A Bride's Hardest Decision: Maiden Name vs. Married Name

marriage names/ABC News

For some women, agonizing over the style of their wedding dress or the flavor of their cake is not nearly as difficult as deciding whether they'll say "I do" not only to their husband's hand in marriage but also to taking his last name.

"I thought long and hard about carrying on the tradition of my own [family's] name or starting my own tradition and taking my husband's name," said 30-year-old Aga McDaniel. She eventually decided to take her husband's last name after her May 2007 wedding.

Rhiannon Kelleher, who will get married in July 2010, said that she and her fiancé also spent quite a bit of time discussing whether she would take his last name, Bruins.

"It wasn't a decision I took lightly," said Kelleher, 24, who ended up deciding to take her husband-to-be's name.

McDaniel and Kelleher are not alone in their decisions: According to two recent surveys, the majority of American women think brides should take their groom's name and many think it should be a legal requirement to do so.

Researchers at Indiana University and the University of Utah found that of approximately 850 people they surveyed nationwide, 71 percent of them agreed it is better for women to change their name upon marriage.

About 50 percent of respondents, men and women who ranged from 18 to 90, also thought that it should be a legal requirement for a woman to change her name upon marriage, according to the study.

In an even larger survey conducted by The Knot Wedding Network, 88 percent of the 18,000 couples nationwide who were asked about their name-changing plans said they were planning to adopt their spouse's name.

Most Brides Now Take Husbands' Name

Rebecca Dolgin, the executive editor of TheKnot.com, a popular wedding site that is a subsidiary of The Knot Wedding Network, said that she was surprised the percentage of women who take their husband's name was so high.

"There was a point in time, maybe two decades ago, when women were less likely to take their husband's name and part of it was the feminist perspective to assert their own name and to keep their separate identity," said Dolgin.

"But today there has been a little bit of a turn and women are saying that by taking my husband's name I'm not giving in to anything and I'm still just as much a feminist as I ever was," said Dolgin.

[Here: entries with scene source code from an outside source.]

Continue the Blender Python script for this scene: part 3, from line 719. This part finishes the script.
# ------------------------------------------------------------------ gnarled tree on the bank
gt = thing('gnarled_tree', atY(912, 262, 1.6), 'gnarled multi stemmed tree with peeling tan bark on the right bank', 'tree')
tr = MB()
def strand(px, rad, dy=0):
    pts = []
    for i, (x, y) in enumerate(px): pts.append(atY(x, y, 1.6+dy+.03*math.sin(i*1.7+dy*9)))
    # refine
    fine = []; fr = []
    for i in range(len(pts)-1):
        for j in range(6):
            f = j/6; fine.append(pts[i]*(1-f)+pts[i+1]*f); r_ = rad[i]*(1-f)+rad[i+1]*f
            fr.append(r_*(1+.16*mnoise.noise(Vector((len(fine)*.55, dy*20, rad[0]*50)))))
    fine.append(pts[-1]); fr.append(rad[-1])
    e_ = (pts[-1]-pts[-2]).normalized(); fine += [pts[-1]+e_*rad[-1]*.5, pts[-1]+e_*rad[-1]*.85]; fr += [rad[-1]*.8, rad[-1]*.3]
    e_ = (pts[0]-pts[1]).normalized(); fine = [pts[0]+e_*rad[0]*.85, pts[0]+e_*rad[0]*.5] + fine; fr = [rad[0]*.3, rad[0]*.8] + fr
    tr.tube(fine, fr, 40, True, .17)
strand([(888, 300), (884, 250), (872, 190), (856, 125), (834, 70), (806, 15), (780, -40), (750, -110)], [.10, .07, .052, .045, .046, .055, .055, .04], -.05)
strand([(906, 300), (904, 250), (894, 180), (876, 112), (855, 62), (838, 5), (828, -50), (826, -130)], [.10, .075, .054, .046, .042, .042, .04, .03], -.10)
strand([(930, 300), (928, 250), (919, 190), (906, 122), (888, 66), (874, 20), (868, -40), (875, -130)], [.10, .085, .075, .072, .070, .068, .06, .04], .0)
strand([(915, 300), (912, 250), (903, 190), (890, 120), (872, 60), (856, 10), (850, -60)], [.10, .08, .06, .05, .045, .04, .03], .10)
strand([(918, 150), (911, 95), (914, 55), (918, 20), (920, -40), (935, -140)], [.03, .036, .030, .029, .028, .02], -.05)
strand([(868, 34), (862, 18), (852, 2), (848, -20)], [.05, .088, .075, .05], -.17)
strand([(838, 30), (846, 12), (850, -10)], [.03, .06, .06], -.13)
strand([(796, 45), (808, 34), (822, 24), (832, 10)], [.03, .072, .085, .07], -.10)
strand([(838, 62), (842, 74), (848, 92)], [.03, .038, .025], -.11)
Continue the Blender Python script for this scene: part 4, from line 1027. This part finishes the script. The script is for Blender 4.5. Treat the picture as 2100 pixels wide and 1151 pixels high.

Dolgin added that 60 percent of the survey's respondents said that their imminent name change was the "biggest post-marriage change." Only 16 percent said they considered hyphenating their maiden name with their husband's name, said Dolgin.

Respondents to the surveys provided several reasons in support of changing their name to their husband's, including the sheer convenience of having a family in which everyone has the same name.

That convenience was not lost on Kelleher, who said that she thought about her future children when deciding to take her husband's last name.

"For me, changing my name was signifying that Adam and I were starting our own family together, with the same name," said Kelleher of her relationship with her husband-to-be. "Also in terms of ease, I won't have a different name than Adam, who won't have a different name than our children."

But for other women who decided against changing their names, keeping a separate identity from their husbands even after marriage far outweighed the annoyance of having to explain why family members had different last names.

"My husband and I both believed that we should keep our own identities, and he was fine with me not taking his name even though our parents would have preferred I did," said Margaret Tarampi, 30, whose wedding was in May 2008.

"But there is always confusion about whether or not I've taken his name," she said.

Why Some Married Women Keep Their Own Names

Tarampi said that another reason she did not take her husband's name was because she had already been published under her own.

Reasons like Tarampi's were more common a few decades ago, according to Stephanie Coontz, a professor at Evergreen State College in Washington and the author of "Marriage, A History."

"Women in the late 60s and 70s were very, very conscious of just how much marriage used to destroy a woman's personhood," Coontz told ABCNews.com.

"Until the 1970s most states had head and master laws that said a woman could not keep her own name at marriage," said Coontz. "And she could only take it back at divorce if she could prove her husband had been at fault."

While women at the time were aware of the restrictions and then rebelled against them by keeping their own names, women today are more secure with their identities and don't believe taking their husband's name will change that, said Coontz.

But despite the studies that indicate more women are taking their husband's names than aren't, women like Kelleher still didn't find that the decision to take her husband's name became a point of contention with her friends and family.

"I've been given a range of reasons as to why I should keep my own name," said Kelleher. "[Some people] have told me I'm disrespecting my family or that I'm being too anti-feminist."

"I think it's ridiculous," she said. "I'm 100 percent sure I'm taking his name, but the looks I get from other women when I say that tells me that they are not too happy about it."

"I don't feel that changing takes away from my place in my family or from me being a strong woman."